Would your departing lover consider it original to the point of taking you back if you sang love songs in which your throbbing heart would be compared to a sausage on a barbecue grill? Probably not, yet this is one of the commonest metaphors -obscured by the politeness of the well meaning Western translators- that one finds in that Sufi poetry, whose mere mention is enough for many people to ecstatically show the white of their eyes: the pained heart seen as a piece of kebab.

This and other such crude metaphors can even turn Sufi poetry into comical entertainment, were one to read it in the original. But, outside the field of old-fashioned “Orientalism”, Sufi poetry in the West has always been read through the filter of sometimes much-too-clever translations.

Most Sufi poetry is written in Persian, the language of Rumi, Omar Khayyam, Sa’adi, Hafiz and Nizami (and others, and others). The Persian tongue and the prestige of its literature produced imitations of Sufi poetry in languages deeply influenced by it: Turkish, Pashto, Kurdish, Urdu. There is little Sufi poetry in Arabic worth mentioning.

Sufi poetry possesses a stock of ready-made formulas, building-blocks that the poet combines at will, but which in themselves have, most often, nothing interesting or imaginative: endless lamentations in a fixed setting where usually figure the gul (rose) and the bulbul (nightingale). These, of course, figure prominently in the corresponding poetry of the West, that of the Troubadours, the difference being that for the Troubadours those formulas  were mere ornaments adorning a permanent formal and linguistic quest, while the Persian (and Pashto, etc.) Sufi poetry is very often a string of tranquilizing lieux-communs, and this includes even a good deal of Rumi’s and Omar Khayyam’s stanzas.

The heart as kebab

It is very common, for instance, that the burning heart of the lover be called simply “a kebab”… Like Sufi poetry, the kebab originated in Persia, and for the Sufi poets, as for many of the inhabitants of today’s Iran, Afghanistan and Central Asia, the kebab is the food par excellence.
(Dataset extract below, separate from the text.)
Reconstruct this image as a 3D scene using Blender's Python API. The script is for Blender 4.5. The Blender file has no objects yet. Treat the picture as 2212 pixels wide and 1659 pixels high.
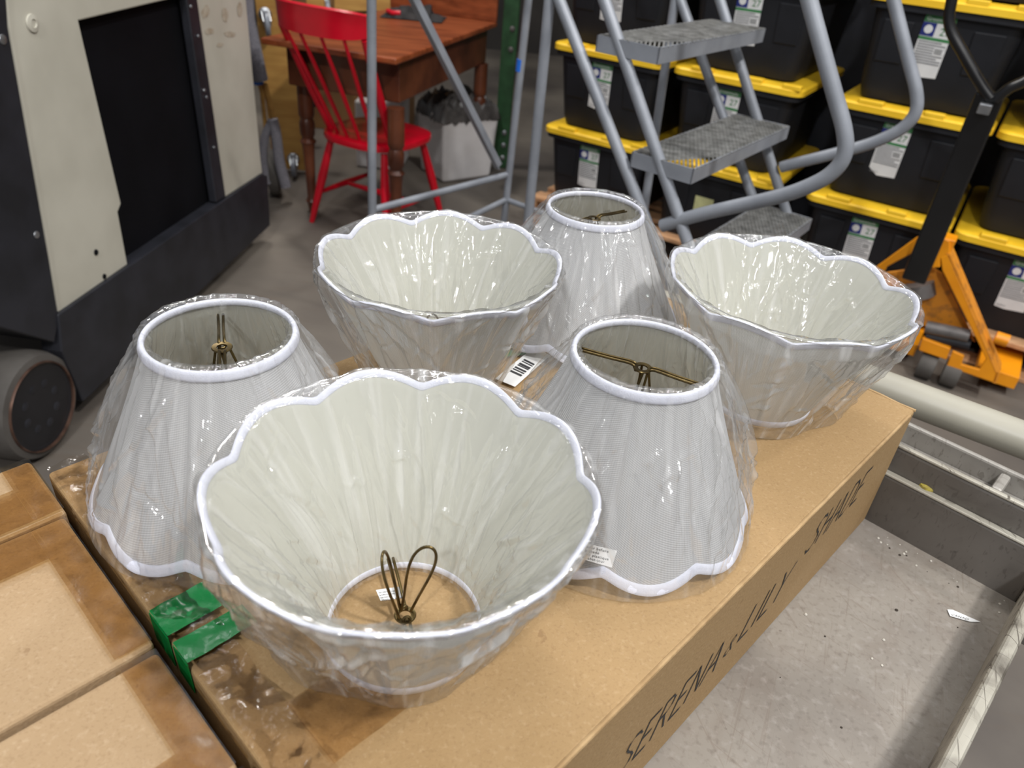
import bpy, math, random
from mathutils import Vector, Matrix, noise
random.seed(7)
sc = bpy.context.scene
COL = sc.collection
H = 1.42            # camera height above the warehouse floor

# ------------------------------------------------------------------ camera
TH = math.radians(33.4); RO = math.atan(0.1); FPX = 1620.0; CX = 1106.0; CY = 829.5
FW = Vector((0, math.cos(TH), -math.sin(TH))); _r = Vector((1, 0, 0)); _u = _r.cross(FW)
RT = math.cos(RO) * _r + math.sin(RO) * _u
UP = -math.sin(RO) * _r + math.cos(RO) * _u
cam = bpy.data.cameras.new('camera'); camo = bpy.data.objects.new('camera', cam); COL.objects.link(camo)
cam.sensor_width = 36.0; cam.lens = 36.0 * FPX / 2212.0; cam.clip_start = 0.01; cam.clip_end = 60
camo.matrix_world = Matrix(((RT.x, UP.x, -FW.x, 0), (RT.y, UP.y, -FW.y, 0), (RT.z, UP.z, -FW.z, H), (0, 0, 0, 1)))
cam.dof.use_dof = True; cam.dof.focus_distance = 0.74; cam.dof.aperture_fstop = 7.0
sc.camera = camo
sc.view_settings.view_transform = 'Standard'; sc.view_settings.look = 'None'
sc.view_settings.exposure = 0.12; sc.view_settings.gamma = 1.0
sc.view_settings.use_curve_mapping = False
sc.cycles.max_bounces = 4; sc.cycles.diffuse_bounces = 3; sc.cycles.glossy_bounces = 2; sc.cycles.transmission_bounces = 2; sc.cycles.transparent_max_bounces = 10;

# ------------------------------------------------------------------ world and lamps
w = bpy.data.worlds.new('warehouse_ambient'); sc.world = w; w.use_nodes = True
w.node_tree.nodes['Background'].inputs[0].default_value = (0.93, 0.96, 1.0, 1)
w.node_tree.nodes['Background'].inputs[1].default_value = 0.18

def area(name, loc, target, sx, sy, power, color=(1, 1, 1)):
    l = bpy.data.lights.new(name, 'AREA'); l.shape = 'RECTANGLE'; l.size = sx; l.size_y = sy
    l.energy = power; l.color = color
    o = bpy.data.objects.new(name, l); COL.objects.link(o); o.location = loc
    d = Vector(target) - Vector(loc); o.rotation_euler = d.to_track_quat('-Z', 'Y').to_euler()
    return o
area('high_bay_lamp', (1.95, -0.62, 4.7), (0.4, 0.7, 0.9), 0.26, 0.26, 124, (1.0, 0.985, 0.96))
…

I couldn’t find any glorification of the pilaf rice in Sufi poetry, but there is a lot of roasting going on, prudely hidden by our translators under dignified maiden metaphors.

Thus the Pashtun poet Abd-ur Rahman, who describes himself as suffering from a long-standing love heartburn, ignored by those around :

زمانئ د رحمان زره دئ کباب کرئ

له احوال ءئ څوک نه دئ خبر دار

.

Plain translation:

”Time turned Rahman‘s heart into a kebab,

Nobody has any idea of its state.“

.

Aaah, but Major H. G. Raverty translated this :

”Cruel fate hath scorched the heart of Rahman;

Of its state no one hath any conception.“

.

No kebab here in the translation, and see how dignified it became in English. Still, there is nothing metaphoric in Abd-ur Rahman‘s ”kebab“; he clearly means a piece of meat roasted on a spit. The fact that so many elevated spirits could be obsessed with kebab has so embarrassed the translators, that some of them have ennobled the kebab even when it plainly meant… kebab. Thus, the great erudite Reynold Nicholson, in his translation of Rumi‘s Divan-i-Shams-i-Tabriz renders the first verses in the lame VIII-th stanza:

مرد خدا مست بود بئ شراب

مرد خدا سبر بود بئ کباب

.

”The man of God is drunken without wine;

The man of God is full without meat“,

.

when in fact the second verse means actually :

”The man of God is tranquil (or uncomplaining) without kebab.“

.

(We leave aside here Rumi‘s debatable taste is rhyming in the first two verses of this stanza ”sharab“ -wine- and ”kebab“. )

We thus see that even when ”kebab“ means ”kebab“, the distinguished Western translators have replaced it with ”meat“, or ”viands“, or anything that would sound more elevated and spiritual.

Darling, how would you like my kebab? Well done? A point? Rare? Saignant?